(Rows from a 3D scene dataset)
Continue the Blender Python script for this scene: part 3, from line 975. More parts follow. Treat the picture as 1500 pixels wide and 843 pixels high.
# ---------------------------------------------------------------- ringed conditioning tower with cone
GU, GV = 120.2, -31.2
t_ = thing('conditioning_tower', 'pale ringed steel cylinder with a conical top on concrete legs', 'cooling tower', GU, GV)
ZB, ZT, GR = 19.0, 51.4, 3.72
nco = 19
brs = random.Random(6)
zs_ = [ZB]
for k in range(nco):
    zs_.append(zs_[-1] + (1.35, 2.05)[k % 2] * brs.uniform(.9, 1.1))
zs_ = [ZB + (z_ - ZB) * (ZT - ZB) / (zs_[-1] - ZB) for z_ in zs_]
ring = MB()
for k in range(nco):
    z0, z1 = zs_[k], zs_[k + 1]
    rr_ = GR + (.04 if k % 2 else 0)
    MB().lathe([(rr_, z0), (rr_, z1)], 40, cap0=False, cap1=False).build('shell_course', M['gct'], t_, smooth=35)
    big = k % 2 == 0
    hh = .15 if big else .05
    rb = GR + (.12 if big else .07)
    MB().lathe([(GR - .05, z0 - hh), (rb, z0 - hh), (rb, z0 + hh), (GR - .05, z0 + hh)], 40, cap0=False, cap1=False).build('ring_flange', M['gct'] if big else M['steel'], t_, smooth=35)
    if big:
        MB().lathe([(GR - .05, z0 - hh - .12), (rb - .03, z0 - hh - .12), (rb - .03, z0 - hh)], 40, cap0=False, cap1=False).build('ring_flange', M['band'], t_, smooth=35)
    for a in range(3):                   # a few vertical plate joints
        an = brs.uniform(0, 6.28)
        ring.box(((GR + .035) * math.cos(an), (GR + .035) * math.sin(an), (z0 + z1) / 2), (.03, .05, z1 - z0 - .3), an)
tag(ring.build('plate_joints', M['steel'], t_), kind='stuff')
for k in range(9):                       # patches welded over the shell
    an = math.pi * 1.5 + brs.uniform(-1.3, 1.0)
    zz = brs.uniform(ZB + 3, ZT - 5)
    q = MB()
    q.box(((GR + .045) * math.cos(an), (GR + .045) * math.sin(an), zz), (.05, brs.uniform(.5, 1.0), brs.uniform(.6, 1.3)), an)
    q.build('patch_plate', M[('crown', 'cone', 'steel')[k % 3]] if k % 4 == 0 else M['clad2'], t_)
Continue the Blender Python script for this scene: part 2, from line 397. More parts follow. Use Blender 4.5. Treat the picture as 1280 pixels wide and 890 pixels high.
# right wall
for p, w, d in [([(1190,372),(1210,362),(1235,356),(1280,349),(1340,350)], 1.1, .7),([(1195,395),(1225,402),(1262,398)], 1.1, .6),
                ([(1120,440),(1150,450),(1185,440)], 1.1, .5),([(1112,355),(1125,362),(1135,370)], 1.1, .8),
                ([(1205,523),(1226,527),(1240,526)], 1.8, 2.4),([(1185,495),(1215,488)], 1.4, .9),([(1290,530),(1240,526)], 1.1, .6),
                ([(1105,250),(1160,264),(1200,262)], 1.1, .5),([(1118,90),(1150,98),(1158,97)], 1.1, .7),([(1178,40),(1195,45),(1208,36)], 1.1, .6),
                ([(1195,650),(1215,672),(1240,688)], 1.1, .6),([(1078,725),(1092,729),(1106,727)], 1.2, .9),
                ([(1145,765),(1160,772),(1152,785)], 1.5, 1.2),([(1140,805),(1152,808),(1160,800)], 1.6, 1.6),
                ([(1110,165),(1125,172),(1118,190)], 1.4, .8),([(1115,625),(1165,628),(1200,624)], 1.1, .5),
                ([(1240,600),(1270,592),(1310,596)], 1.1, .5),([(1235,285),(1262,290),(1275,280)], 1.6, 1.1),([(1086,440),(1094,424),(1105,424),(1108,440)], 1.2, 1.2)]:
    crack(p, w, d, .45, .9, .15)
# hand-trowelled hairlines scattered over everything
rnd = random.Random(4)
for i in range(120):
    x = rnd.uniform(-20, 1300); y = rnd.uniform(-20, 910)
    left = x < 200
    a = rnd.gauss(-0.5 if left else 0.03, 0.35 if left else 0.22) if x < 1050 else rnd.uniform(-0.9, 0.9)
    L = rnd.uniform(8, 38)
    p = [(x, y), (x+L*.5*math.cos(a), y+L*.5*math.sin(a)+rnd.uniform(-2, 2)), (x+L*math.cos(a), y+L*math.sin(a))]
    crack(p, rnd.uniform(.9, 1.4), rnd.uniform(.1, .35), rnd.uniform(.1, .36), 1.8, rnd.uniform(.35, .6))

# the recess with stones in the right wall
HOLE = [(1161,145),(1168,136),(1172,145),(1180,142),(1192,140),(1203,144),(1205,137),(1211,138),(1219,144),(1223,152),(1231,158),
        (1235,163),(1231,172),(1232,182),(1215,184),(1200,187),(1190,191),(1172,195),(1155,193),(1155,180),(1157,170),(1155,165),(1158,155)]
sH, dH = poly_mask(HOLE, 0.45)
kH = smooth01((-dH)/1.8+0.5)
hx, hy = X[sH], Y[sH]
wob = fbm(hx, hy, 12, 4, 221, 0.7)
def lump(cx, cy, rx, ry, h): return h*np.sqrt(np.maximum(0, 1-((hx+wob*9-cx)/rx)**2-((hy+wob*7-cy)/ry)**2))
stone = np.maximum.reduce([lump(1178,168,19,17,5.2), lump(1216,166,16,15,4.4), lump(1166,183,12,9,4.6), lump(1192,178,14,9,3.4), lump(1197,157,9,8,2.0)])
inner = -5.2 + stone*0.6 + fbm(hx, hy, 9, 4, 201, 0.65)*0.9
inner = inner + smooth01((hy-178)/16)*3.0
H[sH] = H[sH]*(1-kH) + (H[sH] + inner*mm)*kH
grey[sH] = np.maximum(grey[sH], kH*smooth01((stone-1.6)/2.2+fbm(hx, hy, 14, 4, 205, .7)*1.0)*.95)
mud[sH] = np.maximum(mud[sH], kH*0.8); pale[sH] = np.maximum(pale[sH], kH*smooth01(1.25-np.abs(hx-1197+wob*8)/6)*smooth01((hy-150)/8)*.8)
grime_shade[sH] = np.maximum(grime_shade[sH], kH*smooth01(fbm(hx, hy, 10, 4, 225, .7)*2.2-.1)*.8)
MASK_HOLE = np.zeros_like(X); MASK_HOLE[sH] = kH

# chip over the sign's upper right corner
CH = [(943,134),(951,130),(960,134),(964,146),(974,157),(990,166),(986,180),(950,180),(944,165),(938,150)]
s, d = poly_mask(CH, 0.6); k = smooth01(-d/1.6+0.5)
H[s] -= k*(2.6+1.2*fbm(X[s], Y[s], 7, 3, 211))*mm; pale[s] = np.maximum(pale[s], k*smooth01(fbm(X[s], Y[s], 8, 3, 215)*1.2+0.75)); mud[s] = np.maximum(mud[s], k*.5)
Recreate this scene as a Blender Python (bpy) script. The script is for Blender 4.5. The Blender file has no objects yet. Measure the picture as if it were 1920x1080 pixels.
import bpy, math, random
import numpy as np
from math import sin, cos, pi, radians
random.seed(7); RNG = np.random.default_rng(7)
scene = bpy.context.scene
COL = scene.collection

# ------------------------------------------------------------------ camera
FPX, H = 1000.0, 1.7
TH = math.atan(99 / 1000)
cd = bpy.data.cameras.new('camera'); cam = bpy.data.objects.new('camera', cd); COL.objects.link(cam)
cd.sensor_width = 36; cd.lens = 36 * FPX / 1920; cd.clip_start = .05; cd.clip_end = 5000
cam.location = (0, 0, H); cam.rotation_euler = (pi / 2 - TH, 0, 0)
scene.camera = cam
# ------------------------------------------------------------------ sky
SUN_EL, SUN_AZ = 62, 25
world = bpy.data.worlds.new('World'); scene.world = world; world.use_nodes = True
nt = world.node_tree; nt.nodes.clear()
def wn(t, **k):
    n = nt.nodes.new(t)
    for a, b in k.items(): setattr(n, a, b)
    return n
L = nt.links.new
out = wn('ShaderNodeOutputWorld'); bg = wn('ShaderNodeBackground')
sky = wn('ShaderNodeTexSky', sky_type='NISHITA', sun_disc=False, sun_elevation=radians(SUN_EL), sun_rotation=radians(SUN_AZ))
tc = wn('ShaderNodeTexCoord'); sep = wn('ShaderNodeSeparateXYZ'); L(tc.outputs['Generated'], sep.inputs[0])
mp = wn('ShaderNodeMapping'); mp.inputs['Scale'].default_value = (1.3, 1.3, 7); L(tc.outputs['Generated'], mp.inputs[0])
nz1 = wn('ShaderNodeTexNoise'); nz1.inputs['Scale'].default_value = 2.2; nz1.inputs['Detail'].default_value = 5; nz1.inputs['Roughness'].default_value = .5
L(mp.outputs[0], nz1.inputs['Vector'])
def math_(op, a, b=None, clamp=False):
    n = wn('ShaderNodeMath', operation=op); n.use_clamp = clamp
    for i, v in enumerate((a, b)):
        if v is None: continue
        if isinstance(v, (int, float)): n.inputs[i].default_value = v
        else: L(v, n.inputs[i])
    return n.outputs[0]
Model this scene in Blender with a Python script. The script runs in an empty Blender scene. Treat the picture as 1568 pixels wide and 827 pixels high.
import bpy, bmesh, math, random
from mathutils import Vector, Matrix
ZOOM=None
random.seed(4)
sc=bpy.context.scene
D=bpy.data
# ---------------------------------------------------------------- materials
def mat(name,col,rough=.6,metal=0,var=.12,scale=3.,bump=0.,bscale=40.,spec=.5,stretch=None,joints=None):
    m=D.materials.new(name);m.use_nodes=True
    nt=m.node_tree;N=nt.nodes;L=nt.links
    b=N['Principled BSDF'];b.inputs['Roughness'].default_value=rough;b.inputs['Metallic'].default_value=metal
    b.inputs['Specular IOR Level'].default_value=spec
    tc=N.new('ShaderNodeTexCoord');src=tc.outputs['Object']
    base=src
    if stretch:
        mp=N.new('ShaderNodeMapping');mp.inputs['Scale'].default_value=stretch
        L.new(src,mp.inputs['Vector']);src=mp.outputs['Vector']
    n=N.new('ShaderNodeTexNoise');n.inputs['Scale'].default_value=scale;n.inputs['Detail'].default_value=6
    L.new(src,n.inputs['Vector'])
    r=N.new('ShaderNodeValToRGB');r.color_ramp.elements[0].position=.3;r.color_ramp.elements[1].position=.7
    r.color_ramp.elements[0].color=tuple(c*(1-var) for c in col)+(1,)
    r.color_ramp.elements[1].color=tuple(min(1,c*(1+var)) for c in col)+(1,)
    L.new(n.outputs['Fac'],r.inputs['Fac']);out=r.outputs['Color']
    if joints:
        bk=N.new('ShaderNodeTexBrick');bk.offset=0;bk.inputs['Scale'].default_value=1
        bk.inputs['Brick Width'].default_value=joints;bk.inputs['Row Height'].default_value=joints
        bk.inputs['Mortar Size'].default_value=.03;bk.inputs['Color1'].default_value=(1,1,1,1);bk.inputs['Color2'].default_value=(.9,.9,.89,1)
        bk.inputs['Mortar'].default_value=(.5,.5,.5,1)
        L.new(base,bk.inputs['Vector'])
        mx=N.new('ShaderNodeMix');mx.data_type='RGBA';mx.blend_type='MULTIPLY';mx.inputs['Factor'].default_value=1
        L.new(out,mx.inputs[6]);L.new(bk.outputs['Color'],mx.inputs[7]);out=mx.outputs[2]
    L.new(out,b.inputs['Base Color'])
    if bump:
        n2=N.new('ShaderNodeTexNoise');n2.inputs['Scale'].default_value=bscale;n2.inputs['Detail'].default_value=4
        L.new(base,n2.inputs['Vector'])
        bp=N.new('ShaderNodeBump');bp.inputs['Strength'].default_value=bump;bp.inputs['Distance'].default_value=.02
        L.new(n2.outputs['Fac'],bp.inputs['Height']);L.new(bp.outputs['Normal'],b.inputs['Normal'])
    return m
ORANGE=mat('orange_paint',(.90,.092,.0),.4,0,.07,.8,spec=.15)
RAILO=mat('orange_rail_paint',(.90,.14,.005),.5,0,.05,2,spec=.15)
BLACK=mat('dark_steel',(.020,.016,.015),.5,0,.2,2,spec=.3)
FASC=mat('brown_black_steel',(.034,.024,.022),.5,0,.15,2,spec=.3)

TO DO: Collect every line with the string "wide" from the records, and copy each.

TASK ANSWER:
Continue the Blender Python script for this scene: part 3, from line 975. More parts follow. Treat the picture as 1500 pixels wide and 843 pixels high.
Continue the Blender Python script for this scene: part 2, from line 397. More parts follow. Use Blender 4.5. Treat the picture as 1280 pixels wide and 890 pixels high.
Model this scene in Blender with a Python script. The script runs in an empty Blender scene. Treat the picture as 1568 pixels wide and 827 pixels high.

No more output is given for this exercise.